**PROBLEM**: Each entry below is to be printed verbatim.

**MATERIAL PROVIDED**:

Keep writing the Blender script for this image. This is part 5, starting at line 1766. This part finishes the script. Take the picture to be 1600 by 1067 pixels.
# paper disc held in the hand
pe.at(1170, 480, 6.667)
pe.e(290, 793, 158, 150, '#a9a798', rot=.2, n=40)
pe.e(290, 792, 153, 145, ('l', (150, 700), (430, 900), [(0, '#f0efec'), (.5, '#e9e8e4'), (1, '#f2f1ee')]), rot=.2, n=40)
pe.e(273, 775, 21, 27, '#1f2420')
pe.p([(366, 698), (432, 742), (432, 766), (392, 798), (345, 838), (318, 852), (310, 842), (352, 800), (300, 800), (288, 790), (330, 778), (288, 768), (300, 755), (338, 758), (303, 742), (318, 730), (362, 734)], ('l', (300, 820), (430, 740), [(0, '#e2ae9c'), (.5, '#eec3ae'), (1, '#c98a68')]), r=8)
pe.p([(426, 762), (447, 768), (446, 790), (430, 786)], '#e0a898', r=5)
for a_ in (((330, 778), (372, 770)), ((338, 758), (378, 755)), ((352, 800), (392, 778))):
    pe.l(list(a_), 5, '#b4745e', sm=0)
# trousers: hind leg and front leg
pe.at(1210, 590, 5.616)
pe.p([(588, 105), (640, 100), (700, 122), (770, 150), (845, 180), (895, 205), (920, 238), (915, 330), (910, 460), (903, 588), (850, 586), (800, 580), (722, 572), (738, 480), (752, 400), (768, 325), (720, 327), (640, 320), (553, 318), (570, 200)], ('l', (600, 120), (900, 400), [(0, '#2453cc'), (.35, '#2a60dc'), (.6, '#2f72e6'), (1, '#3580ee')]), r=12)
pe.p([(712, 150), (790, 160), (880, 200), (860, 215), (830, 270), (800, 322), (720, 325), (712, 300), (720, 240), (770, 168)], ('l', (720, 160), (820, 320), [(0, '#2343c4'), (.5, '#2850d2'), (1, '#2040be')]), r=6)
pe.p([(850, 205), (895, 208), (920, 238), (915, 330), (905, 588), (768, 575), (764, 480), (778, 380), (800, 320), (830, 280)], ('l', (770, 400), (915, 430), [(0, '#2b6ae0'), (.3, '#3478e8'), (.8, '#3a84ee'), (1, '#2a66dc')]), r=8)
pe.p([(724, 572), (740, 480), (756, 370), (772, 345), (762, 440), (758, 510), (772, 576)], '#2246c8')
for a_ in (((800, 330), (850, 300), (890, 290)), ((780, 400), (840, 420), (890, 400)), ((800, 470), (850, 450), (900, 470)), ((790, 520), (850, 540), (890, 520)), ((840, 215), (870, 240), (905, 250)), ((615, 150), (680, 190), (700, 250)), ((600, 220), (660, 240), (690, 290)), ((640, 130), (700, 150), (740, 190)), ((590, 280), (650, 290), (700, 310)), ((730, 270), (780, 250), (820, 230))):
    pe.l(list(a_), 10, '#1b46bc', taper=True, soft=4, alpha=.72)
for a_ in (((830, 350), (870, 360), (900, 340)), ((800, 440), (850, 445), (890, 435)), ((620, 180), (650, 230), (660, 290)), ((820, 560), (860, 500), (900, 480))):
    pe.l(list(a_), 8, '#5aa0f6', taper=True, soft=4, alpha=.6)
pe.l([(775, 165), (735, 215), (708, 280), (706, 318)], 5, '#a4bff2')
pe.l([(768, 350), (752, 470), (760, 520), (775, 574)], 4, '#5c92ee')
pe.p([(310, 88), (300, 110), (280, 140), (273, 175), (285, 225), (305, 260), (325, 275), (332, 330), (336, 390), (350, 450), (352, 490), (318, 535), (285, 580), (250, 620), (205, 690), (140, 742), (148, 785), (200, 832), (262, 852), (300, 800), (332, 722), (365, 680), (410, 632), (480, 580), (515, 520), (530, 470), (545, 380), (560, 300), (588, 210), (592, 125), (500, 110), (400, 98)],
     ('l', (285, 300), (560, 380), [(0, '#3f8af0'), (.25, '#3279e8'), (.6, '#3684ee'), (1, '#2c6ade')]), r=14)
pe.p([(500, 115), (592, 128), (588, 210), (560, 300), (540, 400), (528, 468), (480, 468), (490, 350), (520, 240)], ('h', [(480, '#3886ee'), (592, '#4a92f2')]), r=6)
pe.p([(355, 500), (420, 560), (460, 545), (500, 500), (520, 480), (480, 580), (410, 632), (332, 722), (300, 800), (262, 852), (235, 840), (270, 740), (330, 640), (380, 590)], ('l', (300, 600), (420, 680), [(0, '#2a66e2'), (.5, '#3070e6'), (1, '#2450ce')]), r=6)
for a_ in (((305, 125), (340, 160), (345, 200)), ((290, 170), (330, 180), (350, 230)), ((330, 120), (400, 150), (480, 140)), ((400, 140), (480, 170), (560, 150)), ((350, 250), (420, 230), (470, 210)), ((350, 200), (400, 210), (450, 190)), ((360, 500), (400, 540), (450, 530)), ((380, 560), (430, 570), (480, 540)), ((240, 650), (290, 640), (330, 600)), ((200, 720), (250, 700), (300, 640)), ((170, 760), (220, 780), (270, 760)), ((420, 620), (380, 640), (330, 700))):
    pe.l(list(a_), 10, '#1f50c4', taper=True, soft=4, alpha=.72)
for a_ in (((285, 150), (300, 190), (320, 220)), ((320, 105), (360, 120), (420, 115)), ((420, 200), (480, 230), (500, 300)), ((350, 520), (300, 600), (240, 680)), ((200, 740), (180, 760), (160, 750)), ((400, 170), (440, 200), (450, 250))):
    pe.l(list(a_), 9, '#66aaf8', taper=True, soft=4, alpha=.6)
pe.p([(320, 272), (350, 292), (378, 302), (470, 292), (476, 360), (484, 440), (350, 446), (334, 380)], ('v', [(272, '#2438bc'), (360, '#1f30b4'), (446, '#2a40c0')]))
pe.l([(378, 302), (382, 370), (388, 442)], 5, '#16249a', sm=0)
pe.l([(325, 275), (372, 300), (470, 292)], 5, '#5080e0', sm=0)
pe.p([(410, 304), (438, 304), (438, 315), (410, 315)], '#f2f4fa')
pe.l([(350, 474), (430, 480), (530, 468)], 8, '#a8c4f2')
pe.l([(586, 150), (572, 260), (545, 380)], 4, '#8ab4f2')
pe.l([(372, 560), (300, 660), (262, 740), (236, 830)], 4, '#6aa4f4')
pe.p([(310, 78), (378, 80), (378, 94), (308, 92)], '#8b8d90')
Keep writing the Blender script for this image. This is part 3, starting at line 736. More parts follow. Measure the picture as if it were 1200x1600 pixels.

**RESPONSE**:
Keep writing the Blender script for this image. This is part 5, starting at line 1766. This part finishes the script. Take the picture to be 1600 by 1067 pixels.
# paper disc held in the hand
pe.at(1170, 480, 6.667)
pe.e(290, 793, 158, 150, '#a9a798', rot=.2, n=40)
pe.e(290, 792, 153, 145, ('l', (150, 700), (430, 900), [(0, '#f0efec'), (.5, '#e9e8e4'), (1, '#f2f1ee')]), rot=.2, n=40)
pe.e(273, 775, 21, 27, '#1f2420')
pe.p([(366, 698), (432, 742), (432, 766), (392, 798), (345, 838), (318, 852), (310, 842), (352, 800), (300, 800), (288, 790), (330, 778), (288, 768), (300, 755), (338, 758), (303, 742), (318, 730), (362, 734)], ('l', (300, 820), (430, 740), [(0, '#e2ae9c'), (.5, '#eec3ae'), (1, '#c98a68')]), r=8)
pe.p([(426, 762), (447, 768), (446, 790), (430, 786)], '#e0a898', r=5)
for a_ in (((330, 778), (372, 770)), ((338, 758), (378, 755)), ((352, 800), (392, 778))):
    pe.l(list(a_), 5, '#b4745e', sm=0)
# trousers: hind leg and front leg
pe.at(1210, 590, 5.616)
pe.p([(588, 105), (640, 100), (700, 122), (770, 150), (845, 180), (895, 205), (920, 238), (915, 330), (910, 460), (903, 588), (850, 586), (800, 580), (722, 572), (738, 480), (752, 400), (768, 325), (720, 327), (640, 320), (553, 318), (570, 200)], ('l', (600, 120), (900, 400), [(0, '#2453cc'), (.35, '#2a60dc'), (.6, '#2f72e6'), (1, '#3580ee')]), r=12)
pe.p([(712, 150), (790, 160), (880, 200), (860, 215), (830, 270), (800, 322), (720, 325), (712, 300), (720, 240), (770, 168)], ('l', (720, 160), (820, 320), [(0, '#2343c4'), (.5, '#2850d2'), (1, '#2040be')]), r=6)
pe.p([(850, 205), (895, 208), (920, 238), (915, 330), (905, 588), (768, 575), (764, 480), (778, 380), (800, 320), (830, 280)], ('l', (770, 400), (915, 430), [(0, '#2b6ae0'), (.3, '#3478e8'), (.8, '#3a84ee'), (1, '#2a66dc')]), r=8)
pe.p([(724, 572), (740, 480), (756, 370), (772, 345), (762, 440), (758, 510), (772, 576)], '#2246c8')
for a_ in (((800, 330), (850, 300), (890, 290)), ((780, 400), (840, 420), (890, 400)), ((800, 470), (850, 450), (900, 470)), ((790, 520), (850, 540), (890, 520)), ((840, 215), (870, 240), (905, 250)), ((615, 150), (680, 190), (700, 250)), ((600, 220), (660, 240), (690, 290)), ((640, 130), (700, 150), (740, 190)), ((590, 280), (650, 290), (700, 310)), ((730, 270), (780, 250), (820, 230))):
    pe.l(list(a_), 10, '#1b46bc', taper=True, soft=4, alpha=.72)
for a_ in (((830, 350), (870, 360), (900, 340)), ((800, 440), (850, 445), (890, 435)), ((620, 180), (650, 230), (660, 290)), ((820, 560), (860, 500), (900, 480))):
    pe.l(list(a_), 8, '#5aa0f6', taper=True, soft=4, alpha=.6)
pe.l([(775, 165), (735, 215), (708, 280), (706, 318)], 5, '#a4bff2')
pe.l([(768, 350), (752, 470), (760, 520), (775, 574)], 4, '#5c92ee')
pe.p([(310, 88), (300, 110), (280, 140), (273, 175), (285, 225), (305, 260), (325, 275), (332, 330), (336, 390), (350, 450), (352, 490), (318, 535), (285, 580), (250, 620), (205, 690), (140, 742), (148, 785), (200, 832), (262, 852), (300, 800), (332, 722), (365, 680), (410, 632), (480, 580), (515, 520), (530, 470), (545, 380), (560, 300), (588, 210), (592, 125), (500, 110), (400, 98)],
     ('l', (285, 300), (560, 380), [(0, '#3f8af0'), (.25, '#3279e8'), (.6, '#3684ee'), (1, '#2c6ade')]), r=14)
pe.p([(500, 115), (592, 128), (588, 210), (560, 300), (540, 400), (528, 468), (480, 468), (490, 350), (520, 240)], ('h', [(480, '#3886ee'), (592, '#4a92f2')]), r=6)
pe.p([(355, 500), (420, 560), (460, 545), (500, 500), (520, 480), (480, 580), (410, 632), (332, 722), (300, 800), (262, 852), (235, 840), (270, 740), (330, 640), (380, 590)], ('l', (300, 600), (420, 680), [(0, '#2a66e2'), (.5, '#3070e6'), (1, '#2450ce')]), r=6)
for a_ in (((305, 125), (340, 160), (345, 200)), ((290, 170), (330, 180), (350, 230)), ((330, 120), (400, 150), (480, 140)), ((400, 140), (480, 170), (560, 150)), ((350, 250), (420, 230), (470, 210)), ((350, 200), (400, 210), (450, 190)), ((360, 500), (400, 540), (450, 530)), ((380, 560), (430, 570), (480, 540)), ((240, 650), (290, 640), (330, 600)), ((200, 720), (250, 700), (300, 640)), ((170, 760), (220, 780), (270, 760)), ((420, 620), (380, 640), (330, 700))):
    pe.l(list(a_), 10, '#1f50c4', taper=True, soft=4, alpha=.72)
for a_ in (((285, 150), (300, 190), (320, 220)), ((320, 105), (360, 120), (420, 115)), ((420, 200), (480, 230), (500, 300)), ((350, 520), (300, 600), (240, 680)), ((200, 740), (180, 760), (160, 750)), ((400, 170), (440, 200), (450, 250))):
    pe.l(list(a_), 9, '#66aaf8', taper=True, soft=4, alpha=.6)
pe.p([(320, 272), (350, 292), (378, 302), (470, 292), (476, 360), (484, 440), (350, 446), (334, 380)], ('v', [(272, '#2438bc'), (360, '#1f30b4'), (446, '#2a40c0')]))
pe.l([(378, 302), (382, 370), (388, 442)], 5, '#16249a', sm=0)
pe.l([(325, 275), (372, 300), (470, 292)], 5, '#5080e0', sm=0)
pe.p([(410, 304), (438, 304), (438, 315), (410, 315)], '#f2f4fa')
pe.l([(350, 474), (430, 480), (530, 468)], 8, '#a8c4f2')
pe.l([(586, 150), (572, 260), (545, 380)], 4, '#8ab4f2')
pe.l([(372, 560), (300, 660), (262, 740), (236, 830)], 4, '#6aa4f4')
pe.p([(310, 78), (378, 80), (378, 94), (308, 92)], '#8b8d90')
Keep writing the Blender script for this image. This is part 3, starting at line 736. More parts follow. Measure the picture as if it were 1200x1600 pixels.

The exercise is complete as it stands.